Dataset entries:
(begin)

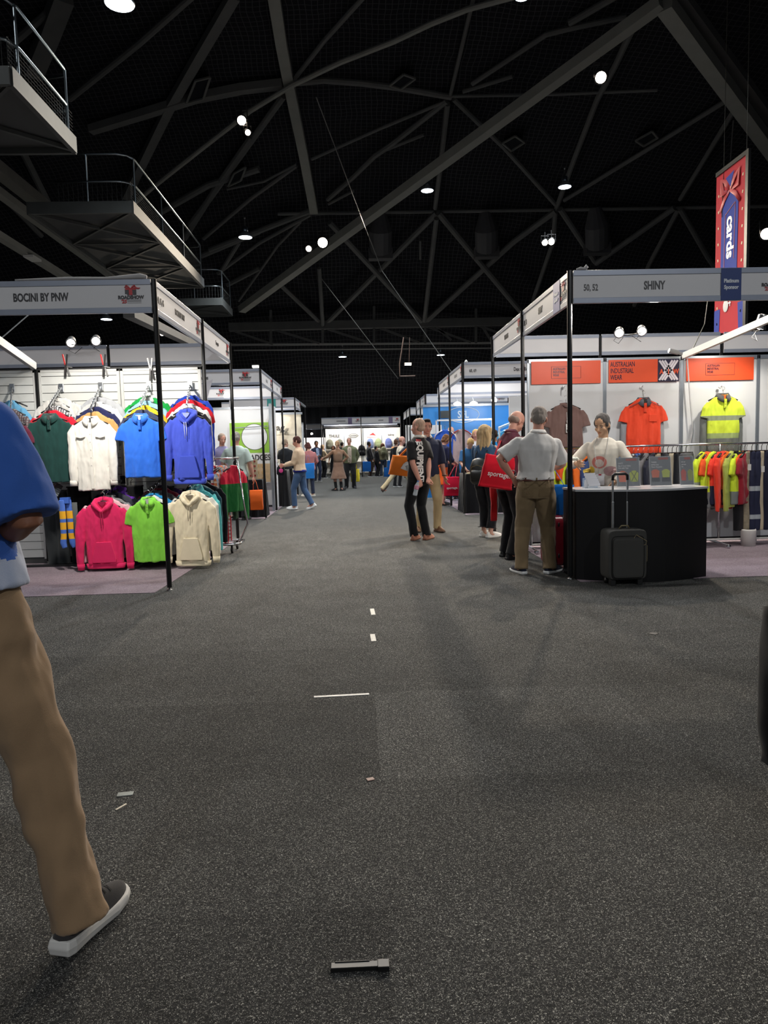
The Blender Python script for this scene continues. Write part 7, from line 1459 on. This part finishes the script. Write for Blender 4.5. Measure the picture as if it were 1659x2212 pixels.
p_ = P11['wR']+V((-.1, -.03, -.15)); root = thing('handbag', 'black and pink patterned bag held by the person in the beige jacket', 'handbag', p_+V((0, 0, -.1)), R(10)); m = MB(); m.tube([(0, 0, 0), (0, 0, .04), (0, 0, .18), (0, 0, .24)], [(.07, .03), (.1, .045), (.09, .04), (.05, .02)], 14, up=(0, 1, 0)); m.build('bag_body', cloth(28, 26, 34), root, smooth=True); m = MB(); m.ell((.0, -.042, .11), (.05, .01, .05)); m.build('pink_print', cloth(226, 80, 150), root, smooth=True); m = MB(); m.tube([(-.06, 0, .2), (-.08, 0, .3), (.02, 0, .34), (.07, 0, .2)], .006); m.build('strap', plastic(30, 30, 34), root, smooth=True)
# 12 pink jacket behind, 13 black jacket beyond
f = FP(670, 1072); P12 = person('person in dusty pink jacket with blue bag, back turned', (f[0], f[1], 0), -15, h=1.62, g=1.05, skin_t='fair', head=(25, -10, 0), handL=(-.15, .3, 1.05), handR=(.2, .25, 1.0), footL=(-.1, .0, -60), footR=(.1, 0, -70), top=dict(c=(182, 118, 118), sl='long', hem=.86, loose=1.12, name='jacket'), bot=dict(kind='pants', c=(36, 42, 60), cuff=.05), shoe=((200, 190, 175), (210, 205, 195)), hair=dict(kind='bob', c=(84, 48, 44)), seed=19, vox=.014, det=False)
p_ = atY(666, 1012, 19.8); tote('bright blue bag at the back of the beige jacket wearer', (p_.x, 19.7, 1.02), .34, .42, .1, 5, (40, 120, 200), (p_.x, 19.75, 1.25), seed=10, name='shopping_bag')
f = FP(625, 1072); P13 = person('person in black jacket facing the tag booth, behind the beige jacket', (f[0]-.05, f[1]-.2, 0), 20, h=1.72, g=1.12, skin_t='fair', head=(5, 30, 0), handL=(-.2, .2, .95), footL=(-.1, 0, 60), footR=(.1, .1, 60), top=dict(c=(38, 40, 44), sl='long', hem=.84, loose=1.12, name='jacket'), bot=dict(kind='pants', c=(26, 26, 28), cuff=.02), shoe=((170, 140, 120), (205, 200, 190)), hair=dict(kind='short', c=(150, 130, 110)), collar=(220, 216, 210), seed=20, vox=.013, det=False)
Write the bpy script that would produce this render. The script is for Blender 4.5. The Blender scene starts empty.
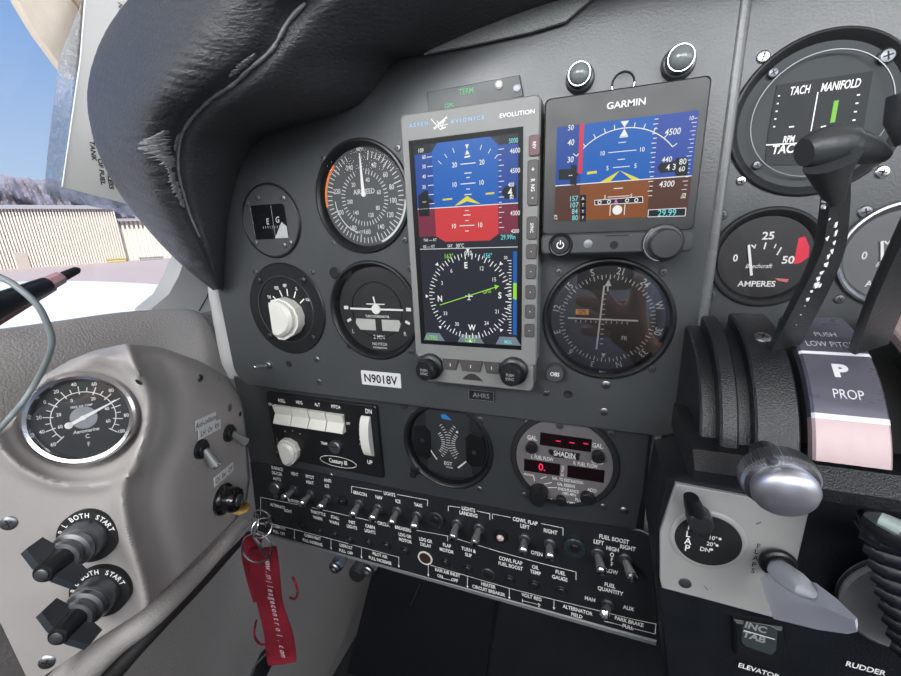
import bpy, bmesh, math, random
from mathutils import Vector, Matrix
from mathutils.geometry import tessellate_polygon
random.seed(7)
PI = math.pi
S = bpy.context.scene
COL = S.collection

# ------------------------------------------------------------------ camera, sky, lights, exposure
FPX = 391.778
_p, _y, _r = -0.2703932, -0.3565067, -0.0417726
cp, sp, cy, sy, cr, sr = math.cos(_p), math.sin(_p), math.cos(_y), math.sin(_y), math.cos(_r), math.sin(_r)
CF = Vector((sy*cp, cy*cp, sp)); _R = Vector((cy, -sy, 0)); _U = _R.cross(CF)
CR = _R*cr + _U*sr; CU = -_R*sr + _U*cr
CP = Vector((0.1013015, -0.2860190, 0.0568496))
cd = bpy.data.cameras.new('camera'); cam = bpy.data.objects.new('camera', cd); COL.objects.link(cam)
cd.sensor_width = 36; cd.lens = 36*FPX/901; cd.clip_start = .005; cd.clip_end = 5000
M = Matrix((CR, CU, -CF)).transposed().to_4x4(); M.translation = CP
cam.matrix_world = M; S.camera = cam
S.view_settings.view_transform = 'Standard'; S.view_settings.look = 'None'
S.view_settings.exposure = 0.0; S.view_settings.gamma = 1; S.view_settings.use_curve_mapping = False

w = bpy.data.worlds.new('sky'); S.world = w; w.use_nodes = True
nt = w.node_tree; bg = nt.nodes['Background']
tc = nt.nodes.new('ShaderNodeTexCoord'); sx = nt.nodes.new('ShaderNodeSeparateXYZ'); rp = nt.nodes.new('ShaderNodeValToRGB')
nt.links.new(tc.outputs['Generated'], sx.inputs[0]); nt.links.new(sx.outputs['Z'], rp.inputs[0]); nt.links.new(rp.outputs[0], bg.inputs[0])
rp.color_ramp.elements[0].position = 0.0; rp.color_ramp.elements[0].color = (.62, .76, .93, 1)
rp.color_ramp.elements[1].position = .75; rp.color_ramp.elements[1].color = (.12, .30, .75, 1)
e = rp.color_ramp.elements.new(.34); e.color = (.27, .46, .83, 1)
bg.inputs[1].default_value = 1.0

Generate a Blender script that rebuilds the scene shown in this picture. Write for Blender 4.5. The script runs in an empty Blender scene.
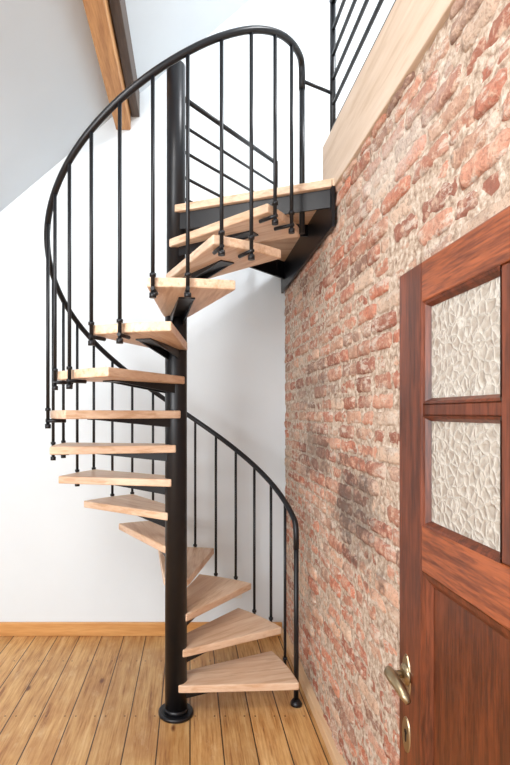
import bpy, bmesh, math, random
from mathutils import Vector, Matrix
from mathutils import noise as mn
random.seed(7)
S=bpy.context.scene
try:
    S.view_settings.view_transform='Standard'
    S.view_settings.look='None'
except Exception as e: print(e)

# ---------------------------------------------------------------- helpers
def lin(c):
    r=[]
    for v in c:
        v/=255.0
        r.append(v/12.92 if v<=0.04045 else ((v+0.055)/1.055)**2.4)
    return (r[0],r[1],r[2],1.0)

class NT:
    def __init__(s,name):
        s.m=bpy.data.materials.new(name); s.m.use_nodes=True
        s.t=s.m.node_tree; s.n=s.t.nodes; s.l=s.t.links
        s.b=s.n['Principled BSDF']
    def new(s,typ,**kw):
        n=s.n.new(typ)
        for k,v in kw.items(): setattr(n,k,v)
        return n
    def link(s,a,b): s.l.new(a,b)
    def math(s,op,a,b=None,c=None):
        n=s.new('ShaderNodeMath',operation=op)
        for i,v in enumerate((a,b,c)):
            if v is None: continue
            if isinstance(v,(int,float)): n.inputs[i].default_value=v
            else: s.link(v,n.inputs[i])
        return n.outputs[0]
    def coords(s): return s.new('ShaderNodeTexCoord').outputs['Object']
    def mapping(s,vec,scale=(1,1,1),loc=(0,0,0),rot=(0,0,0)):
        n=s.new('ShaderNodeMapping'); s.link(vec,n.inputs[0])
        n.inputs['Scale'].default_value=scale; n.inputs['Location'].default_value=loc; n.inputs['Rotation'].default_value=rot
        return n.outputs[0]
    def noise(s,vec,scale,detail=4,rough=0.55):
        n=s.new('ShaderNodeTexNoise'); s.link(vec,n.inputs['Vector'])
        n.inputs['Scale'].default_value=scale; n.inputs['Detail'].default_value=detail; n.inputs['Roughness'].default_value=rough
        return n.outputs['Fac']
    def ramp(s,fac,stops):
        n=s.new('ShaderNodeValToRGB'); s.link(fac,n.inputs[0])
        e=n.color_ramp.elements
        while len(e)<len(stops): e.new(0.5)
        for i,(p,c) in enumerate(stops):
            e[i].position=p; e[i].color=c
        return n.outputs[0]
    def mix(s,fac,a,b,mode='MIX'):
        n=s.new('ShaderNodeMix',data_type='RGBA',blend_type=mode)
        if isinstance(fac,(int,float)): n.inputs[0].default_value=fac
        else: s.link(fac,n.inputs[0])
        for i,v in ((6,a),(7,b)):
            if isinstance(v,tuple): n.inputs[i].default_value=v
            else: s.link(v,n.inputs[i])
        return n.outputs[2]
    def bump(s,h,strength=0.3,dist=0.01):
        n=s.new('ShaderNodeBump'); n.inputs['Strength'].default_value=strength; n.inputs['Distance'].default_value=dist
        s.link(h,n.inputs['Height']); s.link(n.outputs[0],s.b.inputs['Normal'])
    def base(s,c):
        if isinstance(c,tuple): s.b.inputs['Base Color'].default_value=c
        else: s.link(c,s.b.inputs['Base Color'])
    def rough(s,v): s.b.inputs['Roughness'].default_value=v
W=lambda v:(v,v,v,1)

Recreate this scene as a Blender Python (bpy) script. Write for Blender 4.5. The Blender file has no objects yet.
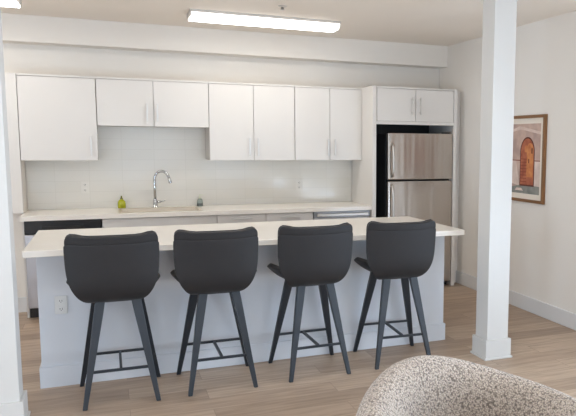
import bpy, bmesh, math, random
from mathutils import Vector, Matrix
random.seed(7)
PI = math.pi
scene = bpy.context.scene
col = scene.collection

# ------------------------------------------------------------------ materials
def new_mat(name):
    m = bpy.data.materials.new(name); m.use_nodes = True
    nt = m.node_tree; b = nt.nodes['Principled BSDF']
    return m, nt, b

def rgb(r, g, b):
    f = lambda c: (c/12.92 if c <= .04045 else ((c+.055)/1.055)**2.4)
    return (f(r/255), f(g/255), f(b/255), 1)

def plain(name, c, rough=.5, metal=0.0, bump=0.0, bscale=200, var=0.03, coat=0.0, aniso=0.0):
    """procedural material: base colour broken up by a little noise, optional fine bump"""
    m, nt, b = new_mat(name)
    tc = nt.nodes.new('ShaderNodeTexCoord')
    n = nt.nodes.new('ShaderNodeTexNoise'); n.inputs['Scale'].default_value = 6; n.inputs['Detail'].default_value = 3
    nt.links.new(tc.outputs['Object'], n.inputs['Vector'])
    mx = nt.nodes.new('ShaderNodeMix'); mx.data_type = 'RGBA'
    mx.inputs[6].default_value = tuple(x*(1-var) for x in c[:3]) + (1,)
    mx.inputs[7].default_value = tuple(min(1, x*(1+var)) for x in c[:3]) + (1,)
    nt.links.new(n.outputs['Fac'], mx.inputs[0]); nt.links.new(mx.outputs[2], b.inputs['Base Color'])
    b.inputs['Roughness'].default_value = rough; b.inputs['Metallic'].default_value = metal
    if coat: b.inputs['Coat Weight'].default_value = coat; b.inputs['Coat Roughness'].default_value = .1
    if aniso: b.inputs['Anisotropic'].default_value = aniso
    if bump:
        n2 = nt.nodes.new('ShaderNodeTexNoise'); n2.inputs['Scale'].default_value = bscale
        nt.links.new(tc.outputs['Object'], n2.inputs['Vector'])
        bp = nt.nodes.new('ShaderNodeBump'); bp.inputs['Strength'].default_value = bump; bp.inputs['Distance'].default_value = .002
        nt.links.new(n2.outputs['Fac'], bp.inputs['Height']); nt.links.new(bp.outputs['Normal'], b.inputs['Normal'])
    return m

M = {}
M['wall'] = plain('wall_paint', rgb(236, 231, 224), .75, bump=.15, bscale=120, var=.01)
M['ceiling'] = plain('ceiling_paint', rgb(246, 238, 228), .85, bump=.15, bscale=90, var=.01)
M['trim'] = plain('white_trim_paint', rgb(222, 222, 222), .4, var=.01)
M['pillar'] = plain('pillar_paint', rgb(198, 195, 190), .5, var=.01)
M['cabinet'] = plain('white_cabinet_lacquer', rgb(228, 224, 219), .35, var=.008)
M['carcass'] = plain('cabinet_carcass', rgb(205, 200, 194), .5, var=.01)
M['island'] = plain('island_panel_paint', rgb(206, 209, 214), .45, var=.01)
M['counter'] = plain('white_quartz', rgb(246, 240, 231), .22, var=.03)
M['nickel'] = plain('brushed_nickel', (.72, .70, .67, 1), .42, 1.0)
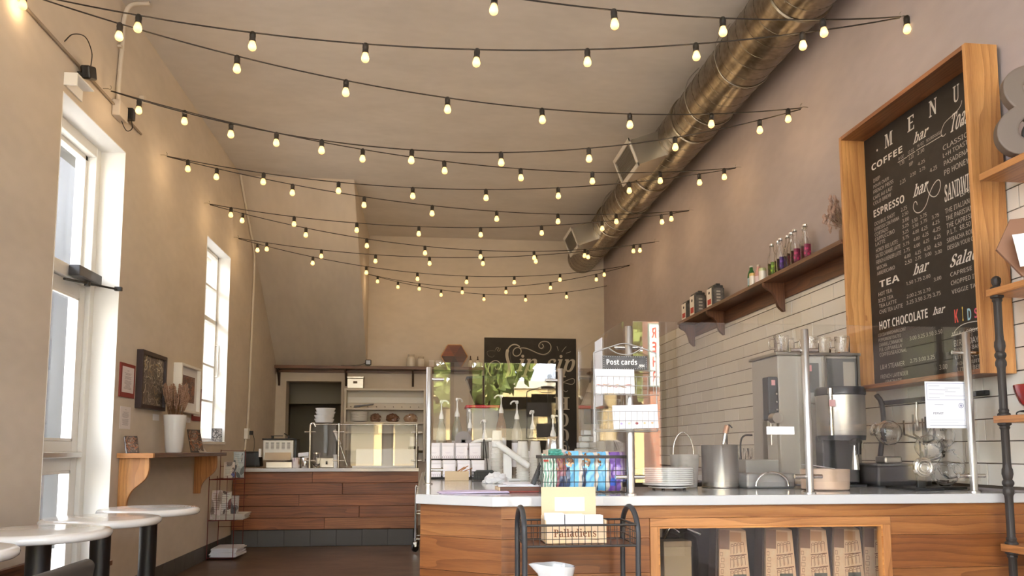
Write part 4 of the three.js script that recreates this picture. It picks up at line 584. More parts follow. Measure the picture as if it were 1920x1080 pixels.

(end)

- **WHAT YOU HAVE TO DO**
In the listing above, find the line containing "Generate a Blender" and the line containing "return (r[0],r[1],r[2],1.0)", then output those two lines and everything between them exactly as written, without the images.

- **OUTPUT FOR THIS TASK**
Generate a Blender script that rebuilds the scene shown in this picture. Write for Blender 4.5. The script runs in an empty Blender scene.
import bpy, bmesh, math, random
from mathutils import Vector, Matrix
from mathutils import noise as mn
random.seed(7)
S=bpy.context.scene
try:
    S.view_settings.view_transform='Standard'
    S.view_settings.look='None'
except Exception as e: print(e)

# ---------------------------------------------------------------- helpers
def lin(c):
    r=[]
    for v in c:
        v/=255.0
        r.append(v/12.92 if v<=0.04045 else ((v+0.055)/1.055)**2.4)
    return (r[0],r[1],r[2],1.0)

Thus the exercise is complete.